Eager for Easter
Aaaah, Easter. That magical time of year that brings a sparkle to the eye and a wave of
nostalgia (and, depending on your chocolate intake, nausea) to people everywhere. For the
Jewish, it represents The Passover, a celebration of God's mercy. For Christians, it
represents The Resurrection, also a celebration of God's mercy. For those not theologically
inclined, it's another phone call from Mom, asking if, for once, you're going to make an
appearance at home.
Personally, I love the Easter story and how it's supported by nature's renewal. And what
better way to celebrate this event than by purchasing a giant chocolate dinosaur! And
nothing says 'Fair is Fair' like an equally large, chocolate Barbie! And let's not forget
stuffed animals. And Star Wars figurines. In fact, according to a recent survey done by a
bunch of guys with too much time on their hands, Easter is now the #2 day for receiving toys
as gifts, second only to Christmas! Where did that come from? Regarding Christmas I
understand how the story of St.

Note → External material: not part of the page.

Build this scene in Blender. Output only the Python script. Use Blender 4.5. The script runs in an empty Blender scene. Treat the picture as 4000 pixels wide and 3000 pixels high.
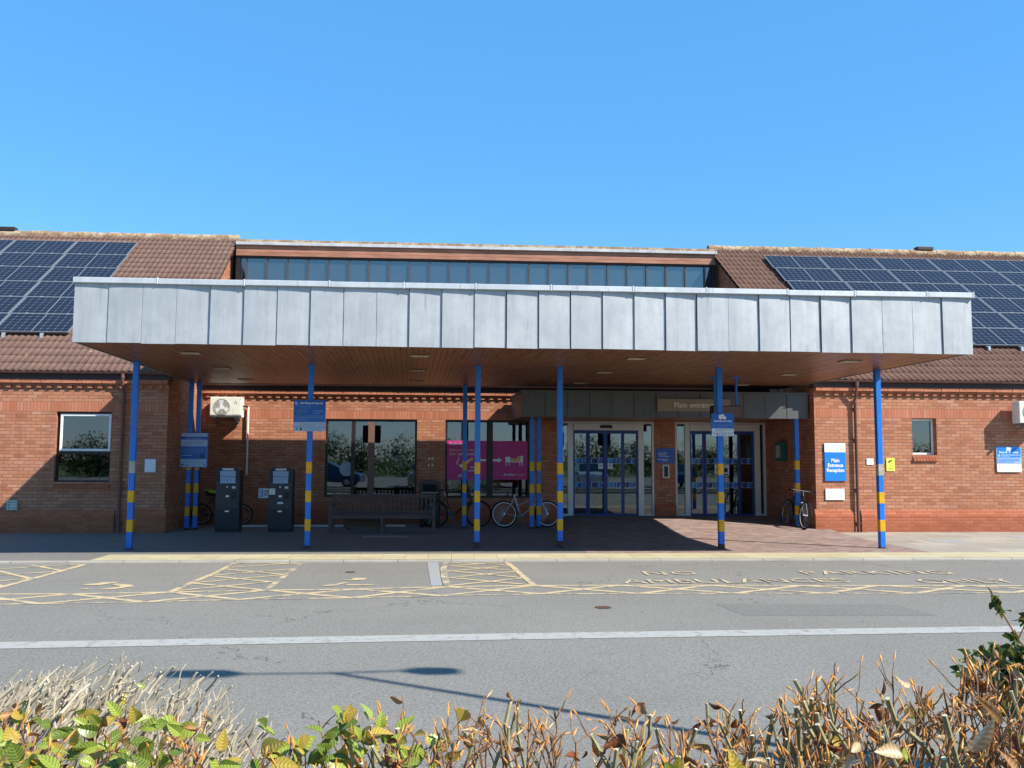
import bpy, bmesh, math, random
import numpy as np
from math import sin, cos, tan, pi, radians, sqrt, atan2, floor
from mathutils import Vector, Matrix
random.seed(11)
SC = bpy.context.scene
COL = SC.collection
K = -0.05                      # the building stands slightly skewed to the road in plan


def lin(h):
    h = h.lstrip('#')
    out = []
    for i in (0, 2, 4):
        c = int(h[i:i + 2], 16) / 255
        out.append(c / 12.92 if c <= .04045 else ((c + .055) / 1.055) ** 2.4)
    return (*out, 1)


ALB = .86                      # the palette was picked by eye from sunlit things; this brings it down to reflectance


def rgb(c):
    return (*[q * ALB for q in lin(c)[:3]], 1) if isinstance(c, str) else (*c[:3], 1)


# ------------------------------------------------------------------ materials
class NT:
    def __init__(s, name):
        s.m = bpy.data.materials.new(name)
        s.m.use_nodes = True
        s.t = s.m.node_tree
        s.t.nodes.clear()
        s.out = s.t.nodes.new('ShaderNodeOutputMaterial')

    def n(s, typ, **kw):
        nd = s.t.nodes.new('ShaderNode' + typ)
        ins = kw.pop('ins', {})
        for k, v in kw.items():
            setattr(nd, k, v)
        for k, v in ins.items():
            s.put(nd, k, v)
        return nd

    def put(s, nd, k, v):
        sock = nd.inputs[k]
        if isinstance(v, bpy.types.NodeSocket):
            s.t.links.new(v, sock)
        elif isinstance(v, bpy.types.Node):
            s.t.links.new(v.outputs[0], sock)
        else:
            sock.default_value = v

    def math(s, op, a, b=0.0, c=None):
        nd = s.n('Math', operation=op)
        s.put(nd, 0, a)
        s.put(nd, 1, b)
        if c is not None:
            s.put(nd, 2, c)
        return nd.outputs[0]

    def mix(s, fac, a, b, blend='MIX'):
        nd = s.n('Mix', data_type='RGBA', blend_type=blend)
        s.put(nd, 0, fac)
        s.put(nd, 6, a)
        s.put(nd, 7, b)
        return nd.outputs[2]

    def ramp(s, fac, stops):
        nd = s.n('ValToRGB')
        s.put(nd, 0, fac)
        el = nd.color_ramp.elements
        while len(el) < len(stops):
            el.new(.5)
        for e, (p, c) in zip(el, stops):
            e.position = p
            e.color = c if len(c) == 4 else (*c, 1)
        return nd.outputs[0]

    def coord(s, which='Object'):
        return s.n('TexCoord').outputs[which]

    def noise(s, vec, scale, detail=4, rough=.6, out=0):
        return s.n('TexNoise', ins={'Vector': vec, 'Scale': scale, 'Detail': detail, 'Roughness': rough}).outputs[out]

    def stretch(s, vec, sc):
        return s.n('Mapping', ins={'Vector': vec, 'Scale': sc}).outputs[0]

    def bsdf(s, **ins):
        nd = s.n('BsdfPrincipled')
        for k, v in ins.items():
            s.put(nd, k.replace('_', ' '), v)
        s.t.links.new(nd.outputs[0], s.out.inputs[0])
        return nd

    def bump(s, height, strength=.3, dist=.01):
        return s.n('Bump', ins={'Height': height, 'Strength': strength, 'Distance': dist}).outputs[0]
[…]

Nicholas leaving gifts for peasants (98.9% of the known world
back then) would be celebrated and repeated, but what's the toy tie-in with Easter? As a
matter of fact, how the heck did a RABBIT enter the picture? Especially a chocolate-egg-laying
rabbit. I mean, I could see watching for the Easter Robin (an animal that actually does lay
eggs, for your information), or even the Easter Groundhog (hey, it's not as cute but at least
it's SEASONAL-just don't eat his 'eggs'), but a bunny is beyond me.

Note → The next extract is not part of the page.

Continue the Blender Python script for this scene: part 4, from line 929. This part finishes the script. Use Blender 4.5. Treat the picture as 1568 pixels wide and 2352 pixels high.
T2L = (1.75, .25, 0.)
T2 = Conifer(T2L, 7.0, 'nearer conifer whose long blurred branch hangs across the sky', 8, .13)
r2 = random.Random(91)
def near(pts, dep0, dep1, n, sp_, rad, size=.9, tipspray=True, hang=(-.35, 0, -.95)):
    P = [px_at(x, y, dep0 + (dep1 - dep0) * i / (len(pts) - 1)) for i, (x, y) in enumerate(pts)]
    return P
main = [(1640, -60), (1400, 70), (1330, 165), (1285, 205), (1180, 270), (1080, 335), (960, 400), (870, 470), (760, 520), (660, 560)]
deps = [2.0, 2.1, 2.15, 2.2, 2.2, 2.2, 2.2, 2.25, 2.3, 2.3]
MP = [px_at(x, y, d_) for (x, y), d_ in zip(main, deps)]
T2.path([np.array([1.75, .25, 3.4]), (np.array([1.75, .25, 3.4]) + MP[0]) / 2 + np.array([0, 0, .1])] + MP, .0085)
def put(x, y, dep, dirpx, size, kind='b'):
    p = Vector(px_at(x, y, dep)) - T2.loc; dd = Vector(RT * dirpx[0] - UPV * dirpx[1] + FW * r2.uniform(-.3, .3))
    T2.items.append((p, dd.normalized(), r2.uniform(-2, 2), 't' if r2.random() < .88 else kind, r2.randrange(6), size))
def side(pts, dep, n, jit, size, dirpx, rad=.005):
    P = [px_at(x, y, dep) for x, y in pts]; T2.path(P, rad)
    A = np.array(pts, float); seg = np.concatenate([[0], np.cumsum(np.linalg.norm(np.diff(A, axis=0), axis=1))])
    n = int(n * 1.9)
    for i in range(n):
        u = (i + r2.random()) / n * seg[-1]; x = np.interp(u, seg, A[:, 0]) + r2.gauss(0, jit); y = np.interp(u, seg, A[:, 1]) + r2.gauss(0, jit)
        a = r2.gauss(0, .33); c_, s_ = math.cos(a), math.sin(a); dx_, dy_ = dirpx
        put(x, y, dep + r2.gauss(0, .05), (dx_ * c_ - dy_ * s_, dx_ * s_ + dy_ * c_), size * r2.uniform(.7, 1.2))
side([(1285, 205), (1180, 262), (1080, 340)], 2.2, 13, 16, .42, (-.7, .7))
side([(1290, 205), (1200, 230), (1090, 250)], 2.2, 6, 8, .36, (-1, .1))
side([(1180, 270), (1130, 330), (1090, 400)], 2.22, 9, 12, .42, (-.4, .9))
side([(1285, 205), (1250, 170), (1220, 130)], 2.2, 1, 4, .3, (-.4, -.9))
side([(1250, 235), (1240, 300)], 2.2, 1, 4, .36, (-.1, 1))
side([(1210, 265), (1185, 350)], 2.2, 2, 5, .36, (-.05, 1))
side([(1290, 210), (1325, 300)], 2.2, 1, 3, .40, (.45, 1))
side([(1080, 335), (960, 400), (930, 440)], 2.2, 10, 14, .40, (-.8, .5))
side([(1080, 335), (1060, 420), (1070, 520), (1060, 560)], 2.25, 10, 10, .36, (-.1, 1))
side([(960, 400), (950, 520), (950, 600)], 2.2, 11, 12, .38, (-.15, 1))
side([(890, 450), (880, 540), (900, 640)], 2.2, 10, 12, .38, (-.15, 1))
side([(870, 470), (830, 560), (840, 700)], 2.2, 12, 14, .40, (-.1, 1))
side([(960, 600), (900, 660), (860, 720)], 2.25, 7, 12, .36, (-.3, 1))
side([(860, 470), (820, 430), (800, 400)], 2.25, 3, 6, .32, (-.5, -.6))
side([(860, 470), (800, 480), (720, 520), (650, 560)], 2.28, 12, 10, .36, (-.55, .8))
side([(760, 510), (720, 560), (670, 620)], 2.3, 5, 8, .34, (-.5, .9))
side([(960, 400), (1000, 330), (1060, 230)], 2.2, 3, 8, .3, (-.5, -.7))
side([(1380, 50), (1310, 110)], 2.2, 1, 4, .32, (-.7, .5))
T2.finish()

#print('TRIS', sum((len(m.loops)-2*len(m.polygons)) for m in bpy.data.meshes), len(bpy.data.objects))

Really, though, these questions are just for adults. Kids don't care WHERE the treats come
from. I didn't. When I was a kid, the entire purpose of Easter Sunday was to get up EARLIER
than your siblings, be FASTER than your siblings, and get more CANDY than everyone on the
planet. Then count it all, compare with your brothers and sisters and gloat. After that,
your main job is to eat as much of it as possible before your parents get up, just in case
they would tell you something stupid like: 'No candy until after breakfast' or 'Don't eat too
much candy or you'll get sick.' These rules were foreign concepts to us, despite the fact
that there were more rules about CANDY when we were kids than there were about anything else
we would encounter. Don't eat too much candy; brush your teeth after eating candy; don't take
candy from strangers, etc. If it wasn't for adults giving us those rules, this country would
be full of overweight people with the worst nutritional habits around. Thank goodness THAT
hasn't happened.
The best part of Easter for me is the rich tradition that we brought from our childhood. How it
warms my heart to think of the annual rites that we not only passed through as youngsters, but
that we obviously passed on to our own brood. Three specifically come to mind:
1-Children whining for more candy! Yes, it seems like it never stops. And, thanks to Grandma's
soft heart, it never will. Just as they're coming off the last 'sugar high,' Granny's there to
give them another fix.
2-Children fighting over candy! Whoo Hoo! 'It's my candy!''No, it's MINE!''No, it's MINE!' Talk
about setting the tone for the day. Nothing gets you praying for the 'Second Coming' like
having to listen to a bunch of kids arguing back and forth for an hour.
3-Children waking up at midnight and puking their guts out! Comparable to a scene from
'The Exorcist,' except most of the foul language is directed at your respective
mothers-in-law.
Thankfully, there is another Easter tradition enjoyed only by parents. It is one that is
time-honoured and much anticipated every year. It's called: Wait Until the Kids Are Sleeping
and Snork Back Chocolate Like There's No Tomorrow.